Ord Om ordet

De hl. Maurus & Placid, disipler av den hl. Benedikt

Engelsk tekst:

St Gregory the Great tells us that Sts Maurus and Placid were sons of good families. St Benedict took them under his wing, seeing in them potential monks of mettle. Invariably the episode invoked to describe them is the one that took place at a lake near Subiaco. Maurus fell in. Benedict, in spirit, perceived that he was in trouble. He sent Placid to the rescue. Placid had such trust in his abbot’s order that he failed to notice a minor detail: in order to rescue his friend, he ran across water.

The story shows what obedience can do. It is edifying. It fits into a genre we know from the Desert tradition: a disciple is charged by an abba to undertake extravagant observance to test his capacity for self-transcendence.

We might ask, why did Maurus and Placid trust Benedict so? The point is not to exalt ‘blind obedience’. Blind obedience is not virtuous; it is dangerous. Obedience, to have worth, must be seeing and discerning. It presupposes trust, which must be built. 

There are details in Gregory’s account that show how Abbot Benedict won the two youths’ trust. One is the incident involving a Gothic novice. The Goth was, we’re told, ‘poor in spirit’. When one day the Goth lost a tool, Maurus, who was present, expected he would be rebuked. But no. Benedict helped the young, guileless Goth retrieve what he had lost, then said to him: ‘Work on, and be sad no more!’ He was not one to break bruised reeds.

Another detail occurs in the story of Florentinus, a most unattractive fellow. A local priest, he felt threatened by Benedict and did his level best to destroy him. He tried poison, which failed. He tried undermining Benedict’s morals by sending in a bevy of dancing-girls, which also failed. Benedict, however, withdrew to another place, so as not to provoke further misdeeds. When one day news reached the monastery that Florentinus, gloating over Benedict’s departure, had suddenly died — his balcony collapsed and crushed him — Maurus rejoiced and at once sent word. ‘Hearing this’, we read in Gregory, ‘Benedict the man of God gave himself to deep lamentation, both because his enemy had been killed, and because his disciple had exulted in an enemy’s death.’ Maurus was subjected to penance. He learnt that the Lord’s command, ‘Love your enemy’, is no notional ideal but an observance to be practised.

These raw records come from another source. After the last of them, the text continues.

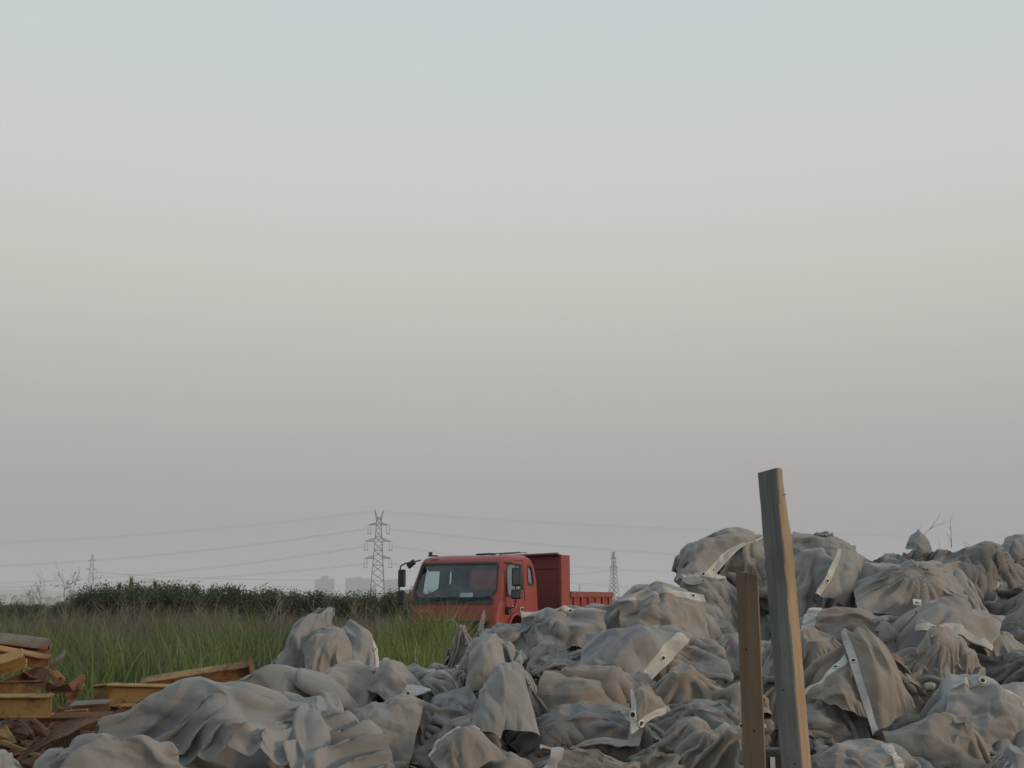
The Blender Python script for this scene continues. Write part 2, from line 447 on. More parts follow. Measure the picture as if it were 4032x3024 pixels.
# reed plumes that rise over the hedge
for q, (px, py, lab) in enumerate(((513, 2272, "tallest pale reed plume over the hedge, left of the faint hill"), (465, 2297, "small leaning reed plume left of the tallest plume"), (607, 2288, "dark reed plume over the hedge, right of the tallest plume"))):
    p = at(px, py, 40.0); r = tag(empty("reed", (p.x + .25, 40, 0)), lab, "reed", "reed plumes over the hedge")
    MB().tube([(0, 0, 0), (-.02, 0, p.z * .5), (-.10, 0, p.z * .82), (-.25, 0, p.z)], [.010, .009, .007, .004], 5).build("stem", BROWN1, r)
    Pq = np.zeros((60, 3)); Pq[:, 0] = -.16 - .10 * rs.random(60); Pq[:, 2] = p.z * .86 + rs.random(60) * p.z * .10
    blades("plume", Pq, rs.uniform(.12, .26, 60), np.full(60, .02), .35, BARK if q == 2 else BROWN1, .3, None, r)

def bush_mesh(seed, W_, H_, nleaf, leaf):
    g = np.random.default_rng(seed)
    nc = 26                                        # leaf clumps spread through the crown's volume
    cc = g.normal(0, 1, (nc, 3)) * np.array((W_ * .24, W_ * .24, H_ * .16)); cc[:, 2] += H_ * .6
    cc[:8, 2] = H_ * g.uniform(.72, .95, 8); cc[8:14, 2] = H_ * g.uniform(.25, .45, 6)
    k = g.integers(0, nc, nleaf); P = cc[k] + g.normal(0, 1, (nleaf, 3)) * np.array((W_ * .085, W_ * .085, H_ * .06))
    P[:, 2] = np.maximum(P[:, 2], .06)
    n = g.normal(size=(nleaf, 3)); n[:, 2] = np.abs(n[:, 2]) + .35; n /= np.linalg.norm(n, axis=1, keepdims=True)
    u = np.cross(n, g.normal(size=(nleaf, 3))); u /= np.linalg.norm(u, axis=1, keepdims=True); v = np.cross(n, u)
    s = leaf * g.uniform(.6, 1.25, nleaf)[:, None]
    V = np.stack([P - u * s, P + v * s * .42 + n * s * .1, P + u * s, P - v * s * .42 + n * s * .1], 1).reshape(-1, 3)
    F = np.arange(nleaf * 4).reshape(-1, 4)
    o = fast_mesh("crown", V, F, HEDGE); d = o.data; bpy.data.objects.remove(o)
    mb = MB()
    for q in range(7):
        e = cc[g.integers(0, nc)]; mid = np.array((e[0] * .3, e[1] * .3, e[2] * .5))
        mb.tube([(g.normal() * .06, g.normal() * .06, 0), mid, e], [.035, .022, .008], 5)
    t = mb.build("trunk", BARK); td = t.data; bpy.data.objects.remove(t)
    return d, td
BUSH = [bush_mesh(50 + q, 1.35 + .25 * (q % 3), 2.05 + .1 * (q % 2), 3000, .055) for q in range(6)]
xs = []
px = -140
while px < 1720:
    xs.append(px); px += rg.uniform(24, 40)
ordn = lambda n: ("first second third fourth fifth sixth seventh eighth ninth tenth eleventh twelfth thirteenth fourteenth fifteenth sixteenth seventeenth eighteenth nineteenth twentieth".split() + ["twenty-" + w_ for w_ in "first second third fourth fifth sixth seventh eighth ninth".split()] + ["thirtieth"] + ["thirty-" + w_ for w_ in "first second third fourth fifth sixth seventh eighth ninth".split()] + ["fortieth"] + ["forty-" + w_ for w_ in "first second third fourth fifth sixth seventh eighth ninth".split()] + ["fiftieth"] + ["fifty-" + w_ for w_ in "first second third fourth fifth sixth seventh eighth ninth".split()] + ["sixtieth"] + ["sixty-" + w_ for w_ in "first second third fourth fifth sixth seventh eighth ninth".split()])[n]
def hedge_top(px):
    pts = [(-200, 2395), (120, 2385), (240, 2385), (330, 2345), (420, 2325), (560, 2318), (700, 2315), (900, 2326), (1080, 2340), (1250, 2342), (1330, 2362), (1420, 2350), (1600, 2342), (1800, 2345)]
    return float(np.interp(px, [p[0] for p in pts], [p[1] for p in pts]))
for q, px in enumerate(xs):
    D = rg.uniform(43, 47); p = at(px, hedge_top(px) - 8 + rg.uniform(-10, 12), D)
    cm, tm = BUSH[q % 6]; s = p.z / 2.12
    r = tag(empty("hedge_bush", (p.x, D, 0), rg.uniform(0, 6.28)), f"dark leafy bush in the hedge row, {ordn(q)} from the left frame edge", "bush", "bushes of the far hedge")
    r.scale = (s * rg.uniform(.85, 1.1), s * rg.uniform(.85, 1.1), s)
    link(bpy.data.objects.new("crown", cm), r); link(bpy.data.objects.new("trunk", tm), r)

def branches(seed, H_, n, spread, r0, depth=2, up=.9):
    g = random.Random(seed); mb = MB()
    def grow(p, d, l, r, k):
        pts = [p]; q = p
        for i in range(4):
            d = (d + Vector((g.gauss(0, .13), g.gauss(0, .13), g.gauss(.04, .06)))).normalized()
            q = q + d * l / 4; pts.append(q)
        mb.tube(pts, [r * (1 - .17 * i) for i in range(5)], 4 if k else 5)
        if k:
            for j in range(g.randint(2, 4)):
                a = pts[g.randint(1, 4)]
                nd = (d + Vector((g.gauss(0, spread), g.gauss(0, spread), g.gauss(.1, spread * .5)))).normalized()
                grow(a, nd, l * g.uniform(.45, .7), r * .5, k - 1)
    for i in range(n):
        grow(Vector((g.gauss(0, .08), g.gauss(0, .08), 0)), Vector((g.gauss(0, spread * .5), g.gauss(0, spread * .5), up)).normalized(), H_ * g.uniform(.55, .7), r0, depth)
    return mb
SHRUB = []
for q in range(4):
    o = branches(70 + q, 1.75, 4, .5, .016).build("stems", PALEBARK); SHRUB.append(o.data); bpy.data.objects.remove(o)
for q in range(22):
    px = -30 + q * 76 + rg.uniform(-22, 22); D = rg.uniform(37.5, 41.5)
    r = tag(empty("bare_shrub", ((px - 2016) / FPX * D, D, 0), rg.uniform(0, 6.28)), f"pale leafless shrub stems in front of the hedge, {ordn(q)} from the left", "shrub", "leafless shrubs before the hedge")
    k = rg.uniform(.8, 1.15); r.scale = (k, k, k)
    link(bpy.data.objects.new("stems", SHRUB[q % 4]), r)
for q, (px, py, D, lab, mt) in enumerate(((185, 2258, 150, "sparse twiggy far tree at left over the far town", PALEBARK), (262, 2258, 150, "thin wispy far tree between twiggy one and the small pylon", PALEBARK), (299, 2268, 120, "dark slim far tree trunk close to the small pylon", BARK), (340, 2288, 160, "faint low far tree directly left of the small pylon", PALEBARK), (128, 2330, 170, "lowest faint far tree at left over the town roofs", PALEBARK))):
    p = at(px, py, D); r = tag(empty("far_tree", (p.x, D, 0)), lab, "tree", "sparse far trees at left")
    mb = branches(90 + q, p.z * 1.05, 1 if q == 2 else 2, .22 if q == 2 else .42, .07 if q == 2 else .055, 2 if q == 2 else 3)
    mb.build("trunk", mt, r)
    nl_ = 120; g = np.random.default_rng(q); vv = np.array(mb.v)[g.integers(len(mb.v) // 4, len(mb.v), nl_)] + g.normal(0, .12, (nl_, 3))
    u = g.normal(size=(nl_, 3)) * .05; v = g.normal(size=(nl_, 3)) * .04
    fast_mesh("crown", np.stack([vv - u, vv + v, vv + u, vv - v], 1).reshape(-1, 3), np.arange(nl_ * 4).reshape(-1, 4), OLIVE, r)
# far band of woods and roofs that closes the horizon
wv = []; wf = []
g = np.random.default_rng(77)
n = 5200; D = g.uniform(1500, 2300, n); X = (g.uniform(-400, 4400, n) - 2016) / FPX * D; s = g.uniform(2.5, 5.0, n)
C_ = np.stack([X, D, g.uniform(.5, 1, n) * g.uniform(3, 9, n)], -1)
u = g.normal(size=(n, 3)) * s[:, None] * .6; v = g.normal(size=(n, 3)) * s[:, None] * .6
fw = fast_mesh("far_woods", np.stack([C_ - u, C_ + v, C_ + u, C_ - v], 1).reshape(-1, 3), np.arange(n * 4).reshape(-1, 4), HEDGE)
tag(fw, "faint far band of woods along the hazy horizon", "woods", kind="stuff")

# ------------------------------------------------------------------ haze
hz_m = bpy.data.materials.new("haze_air"); hz_m.use_nodes = True
t = hz_m.node_tree; t.nodes.clear()
vo = t.nodes.new("ShaderNodeVolumePrincipled"); vo.inputs['Density'].default_value = HAZE_DENSITY
vo.inputs['Color'].default_value = (*HAZE_COLOR, 1); vo.inputs['Anisotropy'].default_value = 0.0
oo = t.nodes.new("ShaderNodeOutputMaterial"); t.links.new(vo.outputs[0], oo.inputs['Volume'])
hz_o = MB().box((0, 2600, 58), (7000, 5600, 120)).build("haze", hz_m)
tag(hz_o, "pale evening haze lying over the whole plain", "haze", kind="stuff")
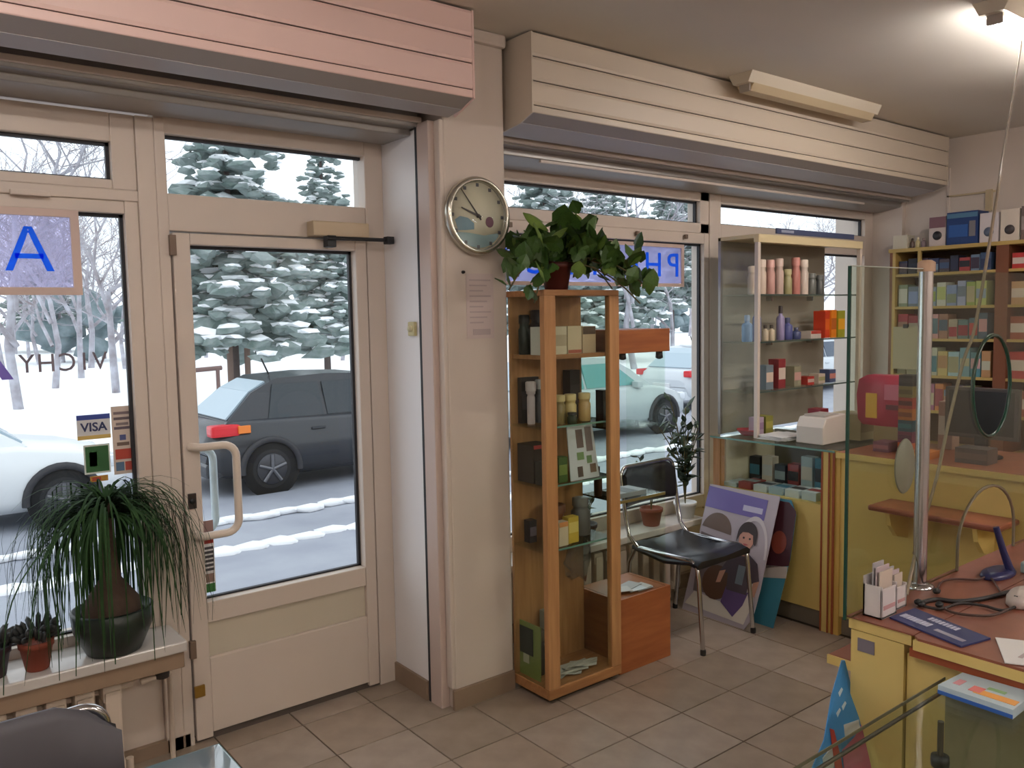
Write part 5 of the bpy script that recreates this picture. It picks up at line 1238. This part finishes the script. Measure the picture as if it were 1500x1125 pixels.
B(gx1-.02, gx1-.004, gy0, gy1-.01, .40, gz1-.008).build('end_panel', M('case end olive', (132, 124, 92), .5), t)
o = B(gx0+.01, gx1-.022, gy0, gy1-.012, .640, .647).build('glass_shelf', GLASSG, t)
q = ony(1398, 1060, .70)
MB().tube([(1.56, .70, .42), (1.56, .70, gz1-.008)], .006, 8).build('support_rod', M('rod dark', (70, 64, 54), .4), t); MB().lathe([(.0, -.012), (.016, -.010), (.017, 0), (.016, .010), (0, .012)], (1.56, .70, .80), 14).build('clamp', BLKPL, t)
t = thing('carton', 'flat white and blue carton with orange stripe on the glass showcase', 'box', (1.71, .69, gz1))
A_, B_, C_, D_ = onz(1374, 1003, gz1+.018), onz(1410, 985, gz1+.018), onz(1516, 1015, gz1+.018), onz(1484, 1040, gz1+.018)
def boxq(nm, u0, u1, v0, v1, z0, z1, mt):
    def q(u, v, z): p = (A_.lerp(D_, u)).lerp(B_.lerp(C_, u), v); return (p.x, p.y, z)
    vs = [q(u0, v0, z0), q(u1, v0, z0), q(u1, v1, z0), q(u0, v1, z0), q(u0, v0, z1), q(u1, v0, z1), q(u1, v1, z1), q(u0, v1, z1)]
    return MB().add(vs, [(0, 3, 2, 1), (4, 5, 6, 7), (0, 1, 5, 4), (1, 2, 6, 5), (2, 3, 7, 6), (3, 0, 4, 7)]).build(nm, mt, t)
boxq('box', 0, 1, 0, 1, gz1, gz1+.018, M('carton pale blue', (178, 196, 206), .45))
boxq('print', .42, .97, .18, .40, gz1+.0175, gz1+.0188, M('carton orange', (222, 150, 60), .45)); boxq('print', .34, .5, .22, .5, gz1+.0175, gz1+.019, M('carton pink', (214, 110, 110), .45)); boxq('print', .5, .74, .52, .64, gz1+.0175, gz1+.0188, M('carton green', (140, 180, 130), .45)); boxq('print', .1, .2, .3, .6, gz1+.0175, gz1+.0188, M('carton rose', (206, 140, 150), .45))
boxq('side_print', 0, 1, -.012, .0, gz1+.0005, gz1+.008, M('carton blue', (46, 96, 176), .45))
carton('dull green carton on the glass shelf inside the foreground showcase', 1.58, 1.66, .58, .66, .648, .70, (130, 150, 110), (170, 180, 140), '+z')
carton('grey pack on the glass shelf inside the foreground showcase', 1.38, 1.48, .56, .66, .648, .68, (120, 116, 104), (150, 140, 120), '+z')
# ---- blue leaflet stand hanging by the counter's corner
t = thing('leaflet_stand', 'blue and pink cardboard leaflet leaning between counter corner and showcase', 'leaflet', (1.72, 1.05, 0))
def tri(nm, pts, c, d):
    vs = []
    for pxx, pyy in pts:
        yq = 1.035-.10*((pyy-965)/160) - d; vs.append(ony(pxx, pyy, yq))
    n = len(vs); vb = [v+Vector((.003, .003, 0)) for v in vs]
    MB().add(vs+vb, [list(range(n)), list(range(n, 2*n))[::-1]]+[(i, i+n, (i+1) % n+n, (i+1) % n) for i in range(n)]).build(nm, M('leaflet %d %d %d' % c, c, .45), t)
tri('board', [(1233, 968), (1238, 968), (1258, 1050), (1285, 1160), (1175, 1160), (1207, 1085), (1218, 1020)], (60, 140, 206), 0)
tri('print', [(1262, 1062), (1285, 1160), (1240, 1160), (1234, 1100), (1252, 1080)], (190, 90, 130), .002)
tri('print', [(1216, 1068), (1222, 1070), (1232, 1110), (1240, 1160), (1228, 1160)], (170, 50, 50), .003)
tri('print', [(1236, 1062), (1258, 1054), (1260, 1066), (1238, 1080)], (206, 214, 222), .002)
for (xa, ya) in ((1228, 1015), (1233, 1035), (1225, 1045)): tri('lettering', [(xa, ya), (xa+5, ya-8), (xa+7, ya-5), (xa+2, ya+6)], (206, 224, 240), .002)
tri('lettering', [(1205, 1112), (1222, 1090), (1226, 1110), (1212, 1150)], (190, 196, 206), .002)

That’s what I’d call formative experience. It leaves traces. It reveals the Gospel as a new way of living in this world, a new way of being human. By it, the boys Maurus and Placid became men, able to embody and pass on their father’s teaching, to become fathers in their turn. The feast we keep today speaks of the effective transmission of grace resulting in lives of integrity, holiness, and fruitfulness. It is a lesson we need to hear and heed right now, when the Church’s credibility worldwide is, on account of human betrayal, at an all-time low.

 

A lovely account of the scene at the lake, painted by Fr Dunstan Massey of Westminster Abbey. It effectively conveys what Maurus says he saw at the very moment he was being rescued by Placid: ‘When I was being drawn out of the water, I saw the abbot’s cowl above my head, and I thought he was pulling me out of the water’ (Dialogues II, 7.3).